Wake up, New York — it’s that time of year again! Fall is almost here, that sweet spot between the summer slump and holiday slowdown, and with it rears the full force of the art world. Complain all we might about the weather getting colder and everything speeding up and the students packing the morning commute — there’s something enchanting about fall, something motivating about the rush. This season, the art world’s back with what feels like the strongest slate of shows in a minute (and not a New York one). We’ve recommended more than 80 exhibitions across all five boroughs for your fall art schedule. 

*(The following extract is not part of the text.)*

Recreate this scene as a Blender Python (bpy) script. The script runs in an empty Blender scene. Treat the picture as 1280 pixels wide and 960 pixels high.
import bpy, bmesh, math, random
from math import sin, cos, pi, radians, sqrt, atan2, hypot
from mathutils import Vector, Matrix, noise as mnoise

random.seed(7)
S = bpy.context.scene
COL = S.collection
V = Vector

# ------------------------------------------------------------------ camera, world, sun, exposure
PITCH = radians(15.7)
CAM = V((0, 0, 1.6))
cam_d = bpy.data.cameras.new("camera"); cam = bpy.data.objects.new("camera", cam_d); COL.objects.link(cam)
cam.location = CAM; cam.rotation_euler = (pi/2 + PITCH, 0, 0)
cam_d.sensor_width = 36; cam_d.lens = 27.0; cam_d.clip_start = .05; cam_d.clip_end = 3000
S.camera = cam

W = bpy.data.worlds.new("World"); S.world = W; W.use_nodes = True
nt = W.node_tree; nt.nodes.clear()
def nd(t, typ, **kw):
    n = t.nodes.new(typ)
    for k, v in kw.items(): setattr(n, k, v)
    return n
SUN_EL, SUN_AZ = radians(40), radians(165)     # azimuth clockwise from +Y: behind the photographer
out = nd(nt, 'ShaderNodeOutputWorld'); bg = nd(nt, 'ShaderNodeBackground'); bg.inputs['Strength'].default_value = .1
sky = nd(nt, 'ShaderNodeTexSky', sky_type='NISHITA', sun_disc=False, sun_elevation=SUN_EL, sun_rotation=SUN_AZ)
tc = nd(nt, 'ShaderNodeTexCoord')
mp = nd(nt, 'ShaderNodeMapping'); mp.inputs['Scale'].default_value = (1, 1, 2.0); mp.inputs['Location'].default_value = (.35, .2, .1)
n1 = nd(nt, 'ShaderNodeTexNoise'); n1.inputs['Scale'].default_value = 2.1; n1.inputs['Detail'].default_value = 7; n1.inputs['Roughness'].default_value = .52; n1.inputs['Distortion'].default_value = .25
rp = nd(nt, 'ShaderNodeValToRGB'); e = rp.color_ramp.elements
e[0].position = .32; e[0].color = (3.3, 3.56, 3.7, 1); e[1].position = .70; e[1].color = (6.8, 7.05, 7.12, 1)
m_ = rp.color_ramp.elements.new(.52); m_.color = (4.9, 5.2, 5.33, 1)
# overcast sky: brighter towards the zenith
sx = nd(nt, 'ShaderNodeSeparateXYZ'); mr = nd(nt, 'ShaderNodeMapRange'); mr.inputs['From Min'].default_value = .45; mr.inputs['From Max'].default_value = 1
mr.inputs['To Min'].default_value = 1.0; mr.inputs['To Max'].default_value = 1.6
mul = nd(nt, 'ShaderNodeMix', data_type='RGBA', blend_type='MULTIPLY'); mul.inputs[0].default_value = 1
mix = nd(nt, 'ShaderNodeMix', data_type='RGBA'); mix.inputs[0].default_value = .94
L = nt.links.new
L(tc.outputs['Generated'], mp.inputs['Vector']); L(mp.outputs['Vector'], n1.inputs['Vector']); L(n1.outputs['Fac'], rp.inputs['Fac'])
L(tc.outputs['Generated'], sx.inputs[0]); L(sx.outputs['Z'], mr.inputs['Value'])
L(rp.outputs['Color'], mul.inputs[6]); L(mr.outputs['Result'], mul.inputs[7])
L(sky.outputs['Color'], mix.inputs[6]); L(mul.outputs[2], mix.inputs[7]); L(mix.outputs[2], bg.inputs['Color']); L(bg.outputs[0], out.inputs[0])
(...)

First, some big museum re-openings: The Studio Museum in Harlem returns after a seven-year makeover, and the new New Museum debuts on the Bowery. It’s also the autumn of Rauschenberg: On the 100th anniversary of his birth, both the Guggenheim and the Museum of the City of New York are opening exhibitions. And in a bizarre coincidence, Mika Rottenberg and Lady Pink are both displaying public artworks depicting feet on the High Line and on the facade of MoMA PS1, respectively. 

Why ever leave New York? Everyone swings by eventually. Case in point: Monet’s coming to the Brooklyn Museum, Renoir to the Morgan, and Ruth Asawa and Wifredo Lam to MoMA, just to name a few. Elsewhere, you can encounter architectural interventions by Duane Linklater at Dia Chelsea and Jeffrey Gibson at The Met’s facade. Throwbacks abound, from Sixties Surreal at the Whitney to centuries-old luxury liturgical objects at the Morgan. And, of course, there are the shows about New York itself. The Leslie-Lohman Museum is exhibiting photographs of David Wojnarowicz-as-Rimbaud’s peregrinations around the Lower East Side and other corners of the city in the ’70s, for one, while the New York Historical is celebrating the spirited queer performers of the Harlem Renaissance. We’ve even got a whole section on public art to see outdoors during that lovely mild autumn weather. 

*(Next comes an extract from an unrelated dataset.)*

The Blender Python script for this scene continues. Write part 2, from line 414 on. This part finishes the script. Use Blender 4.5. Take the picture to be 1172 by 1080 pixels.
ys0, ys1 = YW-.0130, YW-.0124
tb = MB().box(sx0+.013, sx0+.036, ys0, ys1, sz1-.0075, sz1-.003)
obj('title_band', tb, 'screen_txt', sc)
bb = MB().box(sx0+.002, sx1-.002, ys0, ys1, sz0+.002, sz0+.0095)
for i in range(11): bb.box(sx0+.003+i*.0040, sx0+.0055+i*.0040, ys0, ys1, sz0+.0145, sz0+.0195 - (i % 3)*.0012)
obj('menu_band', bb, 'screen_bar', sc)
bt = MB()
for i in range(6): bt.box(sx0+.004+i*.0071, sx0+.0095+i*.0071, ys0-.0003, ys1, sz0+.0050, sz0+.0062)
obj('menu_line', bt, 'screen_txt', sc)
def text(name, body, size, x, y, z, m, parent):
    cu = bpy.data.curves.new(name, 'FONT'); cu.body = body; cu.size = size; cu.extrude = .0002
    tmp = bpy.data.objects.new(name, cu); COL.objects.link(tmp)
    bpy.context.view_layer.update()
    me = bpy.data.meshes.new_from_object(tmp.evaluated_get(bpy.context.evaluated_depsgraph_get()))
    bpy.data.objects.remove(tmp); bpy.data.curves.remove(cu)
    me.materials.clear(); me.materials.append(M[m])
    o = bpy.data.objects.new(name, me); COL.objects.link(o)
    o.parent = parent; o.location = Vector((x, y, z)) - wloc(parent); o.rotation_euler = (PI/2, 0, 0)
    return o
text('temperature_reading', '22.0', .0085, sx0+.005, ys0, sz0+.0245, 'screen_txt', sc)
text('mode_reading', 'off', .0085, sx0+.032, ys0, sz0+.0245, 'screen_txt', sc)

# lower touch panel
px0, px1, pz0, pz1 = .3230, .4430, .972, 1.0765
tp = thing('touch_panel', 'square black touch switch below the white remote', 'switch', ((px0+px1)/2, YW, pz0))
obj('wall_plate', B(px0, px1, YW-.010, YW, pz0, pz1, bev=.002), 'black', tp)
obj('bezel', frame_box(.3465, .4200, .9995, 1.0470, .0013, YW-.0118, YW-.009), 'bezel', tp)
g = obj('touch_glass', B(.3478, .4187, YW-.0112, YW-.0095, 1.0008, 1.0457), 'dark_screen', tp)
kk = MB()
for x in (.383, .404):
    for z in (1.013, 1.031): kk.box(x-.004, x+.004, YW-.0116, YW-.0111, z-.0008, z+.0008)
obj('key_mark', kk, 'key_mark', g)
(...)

But that’s enough of a preview. Check out our full guide to the fall season below and keep coming back. We hope it will serve as a resource you can return to again and again, hunting for just the right thing. Trust me: You’ll find it. —Lisa Yin Zhang, Associate Editor

David Wojnarowicz: Arthur Rimbaud in New York

Leslie-Lohman Museum of Art, 26 Wooster Street, Soho, Manhattan

Oct. 1–Jan. 18, 2026

There’s simply no way a show combining 20th-century American artist David Wojnarowicz with 19th-century French poet Arthur Rimbaud can be a dud. The two are deeply related — Rimbaud was an inspiration to Wojnarowicz, and they were both runaway teens dreaming of an artistic life amid volatile times. This show features photographs from the latter’s Arthur Rimbaud in New York series (1978–79), in which he posed around the city in a cut-out mask of the poet’s face.